Friday, April 19, 2024

A rendering of a used car dealership to be built at 307 Fresh Pond Parkway, in the Alewife neighborhood.

A used-car dealership is approved to take over a prominent space on Fresh Pond Parkway where the former Tokyo Restaurant has sat decaying for well over a decade. It will operate in conjunction with the Mobil gas station and Abe’s Complete Auto Service to its rear as a family business; dad runs the gas station and auto shop, and son runs the car dealership.

Despite neighborhood concern about how the property will be handled after years of neglect and casual violation of city law, details of how the dealership will work are sketchy.

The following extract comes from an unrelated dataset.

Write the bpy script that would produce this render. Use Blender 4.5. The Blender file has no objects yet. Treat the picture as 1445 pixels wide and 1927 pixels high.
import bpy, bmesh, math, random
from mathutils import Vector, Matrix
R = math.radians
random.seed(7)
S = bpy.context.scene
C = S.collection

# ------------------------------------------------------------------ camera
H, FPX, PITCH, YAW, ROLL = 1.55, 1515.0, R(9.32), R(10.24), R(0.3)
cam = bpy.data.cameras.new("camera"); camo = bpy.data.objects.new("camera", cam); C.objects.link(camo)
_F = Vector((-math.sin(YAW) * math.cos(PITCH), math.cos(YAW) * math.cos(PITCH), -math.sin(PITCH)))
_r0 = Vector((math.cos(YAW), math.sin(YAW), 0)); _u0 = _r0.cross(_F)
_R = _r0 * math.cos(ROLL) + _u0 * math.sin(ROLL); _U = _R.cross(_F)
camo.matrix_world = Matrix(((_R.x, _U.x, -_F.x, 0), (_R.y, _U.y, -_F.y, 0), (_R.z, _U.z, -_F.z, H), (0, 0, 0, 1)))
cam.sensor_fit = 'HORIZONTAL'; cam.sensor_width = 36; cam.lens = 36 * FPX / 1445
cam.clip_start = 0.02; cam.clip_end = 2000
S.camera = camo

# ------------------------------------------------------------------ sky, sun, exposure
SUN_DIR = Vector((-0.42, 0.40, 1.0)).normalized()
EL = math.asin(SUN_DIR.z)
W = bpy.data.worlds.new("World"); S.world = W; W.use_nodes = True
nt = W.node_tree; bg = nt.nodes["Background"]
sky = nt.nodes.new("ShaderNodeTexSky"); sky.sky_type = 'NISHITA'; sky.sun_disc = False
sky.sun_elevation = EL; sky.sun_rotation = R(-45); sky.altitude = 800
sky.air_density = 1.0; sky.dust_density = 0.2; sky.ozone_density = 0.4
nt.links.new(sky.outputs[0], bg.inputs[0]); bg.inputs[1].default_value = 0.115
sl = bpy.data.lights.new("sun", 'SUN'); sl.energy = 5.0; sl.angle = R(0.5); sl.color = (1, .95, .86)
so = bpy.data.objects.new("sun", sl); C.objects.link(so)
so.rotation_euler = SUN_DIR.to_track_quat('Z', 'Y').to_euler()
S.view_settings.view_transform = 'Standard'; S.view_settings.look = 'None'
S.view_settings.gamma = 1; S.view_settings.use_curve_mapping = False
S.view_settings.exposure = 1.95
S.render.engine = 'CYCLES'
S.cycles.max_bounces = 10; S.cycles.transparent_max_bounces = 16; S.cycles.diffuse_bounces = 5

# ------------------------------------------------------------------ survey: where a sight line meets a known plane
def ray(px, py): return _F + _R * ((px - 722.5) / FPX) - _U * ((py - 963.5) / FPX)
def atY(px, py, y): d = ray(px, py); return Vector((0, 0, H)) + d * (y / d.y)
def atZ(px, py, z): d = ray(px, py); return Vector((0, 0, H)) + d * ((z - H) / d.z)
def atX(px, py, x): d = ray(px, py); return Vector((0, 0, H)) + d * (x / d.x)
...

The son and future manager of Fresh Pond Auto Sales, Eddie Lakkis, sat with the License Commission on Wednesday to promise that all cars for sale will be kept inside a handsome new building, while the attached parking lot would be for employees and customers only, with no overnight parking allowed.

How many cars?

The new, 6,000-square-foot structure on the 13,909-square-foot lot at 307 Fresh Pond Parkway would hold from 20 to 25 cars, Lakkis said.

When Acting Fire Chief Gerard Mahoney wondered how the sales reps would handle customers who wanted a test drive, Lakkis assured him that it would be easy to get any of the cars to giant doors opening onto the parking lot. “The layout inside will always be accessible for any vehicle to make it out without having to move more than one car,” Lakkis said.

Lakkis and his three-person team presenting the plan didn’t bring a layout of how that would work, and ultimately asked if a “sketch” would be helpful.

“I would say there’s no way you could put 20 motor vehicles in a 6,000-square-foot building,” Mahoney said. “I think you’d be doing well to have maybe 10.”

Project architect Hans Strauch agreed: “I would say there’s likely there would be less than [20 to 25 cars].”

Representing neighbors concerned with how the lot has been handled over the past years, city councillor Jan Devereux said, “It would seem to me fairly fundamental for someone operating a business where the car sales are required to happen indoors to have a firm idea of how many cars that facility can fit.” The chairwoman of the commission, Nicole Murati Ferrer, agreed.

Asked later how Fresh Pond Auto Sales could even have a business plan based on expected sales when it wasn’t known how many cars would fit in its showroom, Lakkis said cars would be kept in a warehouse offsite until they were brought to the lot for sale, and that his lawyers had possession of a business plan.

Hopes for improvement

Fresh Pond Auto Sales has a five-year lease on the site with up to two five-year extensions. The building is being designed to reproduce the closed restaurant in foundation and size, possibly even reusing elements of the existing structure, according to Lakkis’ team, and was done with at least three months of consultation with city staff. The site will have bicycle parking, and it was promised that lights will be angled so illumination won’t spill off the lot.

The Tokyo Restaurant has been closed, and its property decaying, for more than a decade.

“That terrible eyesore will be removed for a very attractive new building,” said Ted Regnante, a Wakefield lawyer representing Lakkis, referring to the Tokyo Restaurant.

Neighbors have long complained about site graffiti, clutter, illegal use as parking and storage, inadequate fencing and poor winter snow and ice removal. A former owner’s plan in January 2014 to put up a 20-unit condominium building with 20 parking spaces went nowhere after fierce opposition from neighbors, city planners said, and the property sold 10 months later to Elie al-Lakkis, owner of the gas station and auto service. Al-Lakkis and his EMJR Properties hoped in 2015 to use the property to expand his auto repair business; when the Board of Zoning Appeal rejected the plan, he tried last year for permission to simply use the space for parking for up to 18 cars – which neighbors pointed out he’d been doing without permission – and withdrew the petition Aug. 25 from consideration by the board. The used-car dealership was his next idea, as car sales are included in zoning already; a Honda dealership is just down the street.

The land has long been eyed by city officials for affordable housing, and city councillors were also looking at the parcel in the context of a $200 million-plus rebuilding of the neighboring elementary school and Vassal Lane Upper School. But with License Commission approval and yearly renewals, use as a used-car dealership is now a lock.

“It’s been a sore spot in the neighborhood for many, many years,” Devereux said of the site. “I hope this will be an improvement, but I guess I’m somewhat skeptical.”